Dominic Raab is set to announce a dramatic escalation in the use of GPS tags to track ex-offenders, with tens of thousands more people being fitted with devices on leaving prison over the next three years.

In his first speech as justice secretary to the Conservative conference in Manchester, Mr Raab will set out plans to spend £183m to increase the use of satellite location devices to track the movement of released offenders around the clock, with the number tagged at any one time rising from 13,500 this year to about 25,000 by 2025.

And he will announce a £90m plan to increase to 8 million hours a year the community work carried out by offenders in what Boris Johnson has referred to as “fluorescent-jacketed chain gangs”.

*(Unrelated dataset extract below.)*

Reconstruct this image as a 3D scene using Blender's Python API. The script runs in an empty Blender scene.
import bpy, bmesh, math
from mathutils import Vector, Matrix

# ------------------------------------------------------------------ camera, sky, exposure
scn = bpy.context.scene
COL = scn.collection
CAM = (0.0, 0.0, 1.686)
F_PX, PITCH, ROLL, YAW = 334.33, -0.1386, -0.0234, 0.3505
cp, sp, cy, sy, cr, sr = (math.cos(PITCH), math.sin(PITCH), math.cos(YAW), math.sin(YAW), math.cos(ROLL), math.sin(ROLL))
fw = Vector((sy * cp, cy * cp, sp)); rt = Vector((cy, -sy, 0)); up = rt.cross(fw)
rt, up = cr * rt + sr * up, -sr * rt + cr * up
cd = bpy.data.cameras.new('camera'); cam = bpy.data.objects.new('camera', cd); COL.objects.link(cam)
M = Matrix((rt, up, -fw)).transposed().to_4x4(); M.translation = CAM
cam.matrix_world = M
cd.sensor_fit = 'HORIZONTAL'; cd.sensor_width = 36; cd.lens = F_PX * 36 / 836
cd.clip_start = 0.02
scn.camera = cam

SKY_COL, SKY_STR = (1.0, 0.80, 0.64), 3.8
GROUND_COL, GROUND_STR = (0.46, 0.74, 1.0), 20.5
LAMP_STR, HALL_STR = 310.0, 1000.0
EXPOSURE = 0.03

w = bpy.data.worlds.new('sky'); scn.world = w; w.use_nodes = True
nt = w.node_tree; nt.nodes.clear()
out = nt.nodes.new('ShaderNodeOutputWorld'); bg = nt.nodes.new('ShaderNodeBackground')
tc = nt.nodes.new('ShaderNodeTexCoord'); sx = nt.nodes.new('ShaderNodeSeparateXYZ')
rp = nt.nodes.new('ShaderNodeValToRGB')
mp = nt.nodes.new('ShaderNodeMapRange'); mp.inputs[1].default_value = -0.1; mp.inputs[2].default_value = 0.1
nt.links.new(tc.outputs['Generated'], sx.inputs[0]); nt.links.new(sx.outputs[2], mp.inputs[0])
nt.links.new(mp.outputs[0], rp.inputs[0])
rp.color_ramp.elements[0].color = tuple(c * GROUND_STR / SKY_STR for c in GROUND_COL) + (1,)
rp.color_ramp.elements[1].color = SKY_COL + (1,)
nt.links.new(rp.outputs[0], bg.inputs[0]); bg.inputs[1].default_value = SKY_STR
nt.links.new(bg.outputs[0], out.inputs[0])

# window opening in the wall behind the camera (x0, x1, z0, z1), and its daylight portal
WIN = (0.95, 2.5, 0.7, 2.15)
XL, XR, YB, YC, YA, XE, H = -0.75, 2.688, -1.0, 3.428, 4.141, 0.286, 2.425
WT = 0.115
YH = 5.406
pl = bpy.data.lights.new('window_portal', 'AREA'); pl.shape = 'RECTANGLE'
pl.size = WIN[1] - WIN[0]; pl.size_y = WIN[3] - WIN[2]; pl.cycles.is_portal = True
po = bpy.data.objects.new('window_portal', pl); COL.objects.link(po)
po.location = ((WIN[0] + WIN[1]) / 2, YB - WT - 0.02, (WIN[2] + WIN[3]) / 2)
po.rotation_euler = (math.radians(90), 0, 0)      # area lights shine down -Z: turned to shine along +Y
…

GPS tags, which have been deployed since 2019 to monitor compliance with licence conditions and court requirements, are also used by the Home Office to monitor foreign national offenders awaiting deportation. Alcohol-monitoring tags, which measure alcohol levels in sweat, have been ordered for at least 1,500 offenders serving community sentences since they were first rolled out last October.

Mr Raab will say that both are being dramatically stepped up over the next three years, with an extra 10,000 thieves and burglars GPS-tagged and 12,000 prison-leavers with a history of committing crimes while drunk being required to wear sobriety tags for 12 months each.

More than 3,500 high-risk domestic abusers will have their location monitored to protect victims and children from further trauma. And the tags could also help the Probation Service discover relationships that offenders are keeping secret so they can alert new partners.

Mr Raab will say: “This major increase in high-tech GPS tagging will see us leading the world in using technology to fight crime and keep victims safe.

“From tackling alcohol-fuelled violence and burglary to protecting domestic-abuse victims, we are developing tags to make our streets and communities safer.”

In the wake of the murders of young women including Sarah Everard and Sabina Nessa, the deputy prime minister will pledge to make the protection of women and girls his “number one priority”, reaffirming his commitment to implementing a victims’ law to enshrine in legislation the support available to victims.

He will tell the Manchester gathering that his aim is “making our communities safer, so that women can walk home at night, without having to look over their shoulder”.

And he will set out plans to recruit 500 more unpaid community work supervisors to oversee offenders cleaning up streets, alleyways and housing estates.

Under a deal with the Canal and River Trust – the first of a planned series of national partnerships between the Probation Service and major organisations – offenders will clean up hundreds of miles of rivers and canals in England and Wales every year.

Civil liberties pressure group Liberty raised concerns about the plan.

“As highlighted by the prime minister’s reference to ‘chain gangs’, this is a short-termist stunt that will increase stigma and spread division, but it’s one that will cause long-term harm,” said Liberty’s head of policy and campaigns Sam Grant.

“This short-sightedness is a feature of a range of this government’s proposals when it comes to serious violence, including the Policing Bill, which continue to emphasise increasing police powers even at a time when the broad and unaccountable powers available to the police are under scrutiny.”

The Bar Council warned that an extra £2.48bn in government spending would be required just to return the justice system, excluding police, to 2010 levels after a decade of cuts.

In a submission to the Treasury ahead of chancellor Rishi Sunak’s spending review later this month, the Council, which represents barristers in England and Wales, warned of a backlog of more than 60,000 cases waiting to be heard at crown court.